Provided material:

╔══

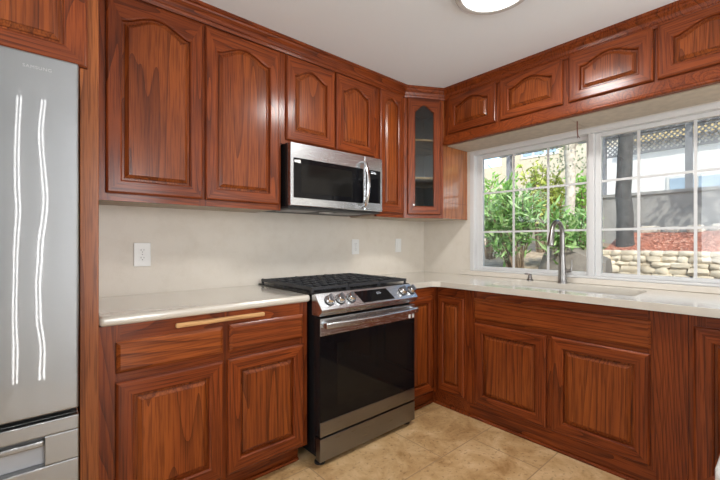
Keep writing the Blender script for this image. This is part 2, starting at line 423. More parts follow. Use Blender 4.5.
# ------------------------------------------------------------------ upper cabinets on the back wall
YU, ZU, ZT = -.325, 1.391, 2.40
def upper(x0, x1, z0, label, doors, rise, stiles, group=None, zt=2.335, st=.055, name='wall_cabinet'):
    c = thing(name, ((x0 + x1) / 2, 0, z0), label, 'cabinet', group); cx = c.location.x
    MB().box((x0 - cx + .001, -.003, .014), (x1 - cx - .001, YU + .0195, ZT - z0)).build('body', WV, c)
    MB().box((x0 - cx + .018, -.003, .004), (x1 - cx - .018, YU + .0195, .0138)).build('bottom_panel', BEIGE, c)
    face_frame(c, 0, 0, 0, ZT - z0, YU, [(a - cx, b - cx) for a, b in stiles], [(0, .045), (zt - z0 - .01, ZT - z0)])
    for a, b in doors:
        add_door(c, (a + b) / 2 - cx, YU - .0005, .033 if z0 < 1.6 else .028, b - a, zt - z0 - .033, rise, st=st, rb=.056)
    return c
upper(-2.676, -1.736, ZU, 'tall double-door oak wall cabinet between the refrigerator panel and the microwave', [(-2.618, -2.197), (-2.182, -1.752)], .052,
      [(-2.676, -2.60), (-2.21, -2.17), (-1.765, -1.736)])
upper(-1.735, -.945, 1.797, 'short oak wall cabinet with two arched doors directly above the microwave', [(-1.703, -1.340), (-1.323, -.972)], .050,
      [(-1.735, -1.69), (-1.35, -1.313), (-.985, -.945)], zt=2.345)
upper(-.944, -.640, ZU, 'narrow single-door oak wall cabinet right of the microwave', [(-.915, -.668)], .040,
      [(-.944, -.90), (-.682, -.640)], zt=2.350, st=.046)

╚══
╔══

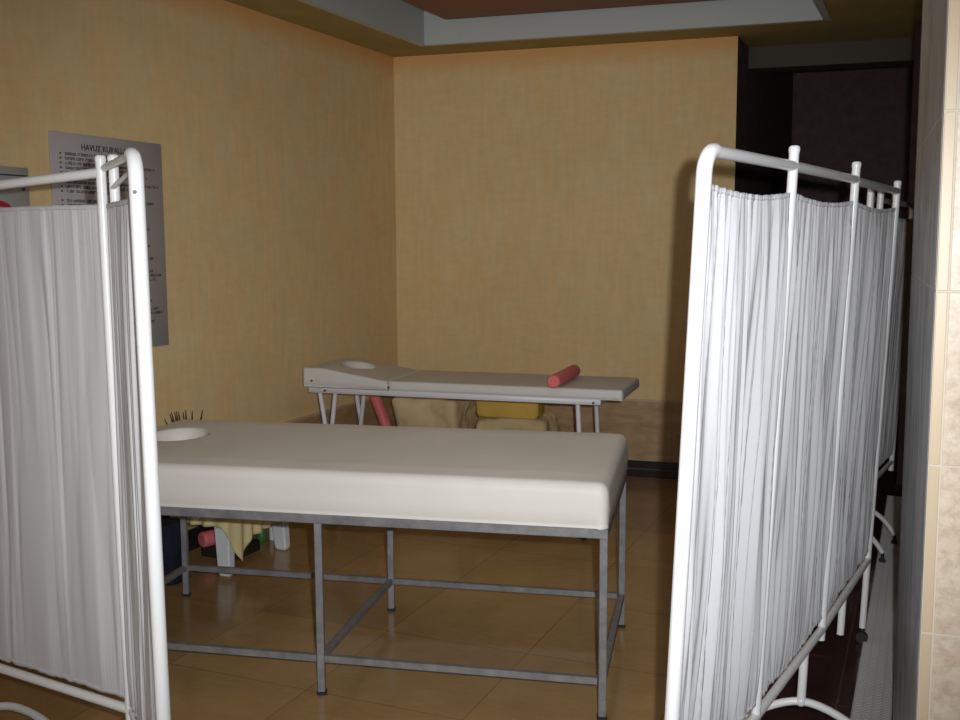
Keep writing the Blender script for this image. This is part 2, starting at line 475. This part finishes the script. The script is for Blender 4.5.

╚══

Written request: Of the lines above, retype only those from the line containing "Use Blender 4.5." through the line containing "[(-.944, -.90), (-.682, -.640)], zt=2.350, st=.046)", including both, exactly.

Exercise result:
Keep writing the Blender script for this image. This is part 2, starting at line 423. More parts follow. Use Blender 4.5.
# ------------------------------------------------------------------ upper cabinets on the back wall
YU, ZU, ZT = -.325, 1.391, 2.40
def upper(x0, x1, z0, label, doors, rise, stiles, group=None, zt=2.335, st=.055, name='wall_cabinet'):
    c = thing(name, ((x0 + x1) / 2, 0, z0), label, 'cabinet', group); cx = c.location.x
    MB().box((x0 - cx + .001, -.003, .014), (x1 - cx - .001, YU + .0195, ZT - z0)).build('body', WV, c)
    MB().box((x0 - cx + .018, -.003, .004), (x1 - cx - .018, YU + .0195, .0138)).build('bottom_panel', BEIGE, c)
    face_frame(c, 0, 0, 0, ZT - z0, YU, [(a - cx, b - cx) for a, b in stiles], [(0, .045), (zt - z0 - .01, ZT - z0)])
    for a, b in doors:
        add_door(c, (a + b) / 2 - cx, YU - .0005, .033 if z0 < 1.6 else .028, b - a, zt - z0 - .033, rise, st=st, rb=.056)
    return c
upper(-2.676, -1.736, ZU, 'tall double-door oak wall cabinet between the refrigerator panel and the microwave', [(-2.618, -2.197), (-2.182, -1.752)], .052,
      [(-2.676, -2.60), (-2.21, -2.17), (-1.765, -1.736)])
upper(-1.735, -.945, 1.797, 'short oak wall cabinet with two arched doors directly above the microwave', [(-1.703, -1.340), (-1.323, -.972)], .050,
      [(-1.735, -1.69), (-1.35, -1.313), (-.985, -.945)], zt=2.345)
upper(-.944, -.640, ZU, 'narrow single-door oak wall cabinet right of the microwave', [(-.915, -.668)], .040,
      [(-.944, -.90), (-.682, -.640)], zt=2.350, st=.046)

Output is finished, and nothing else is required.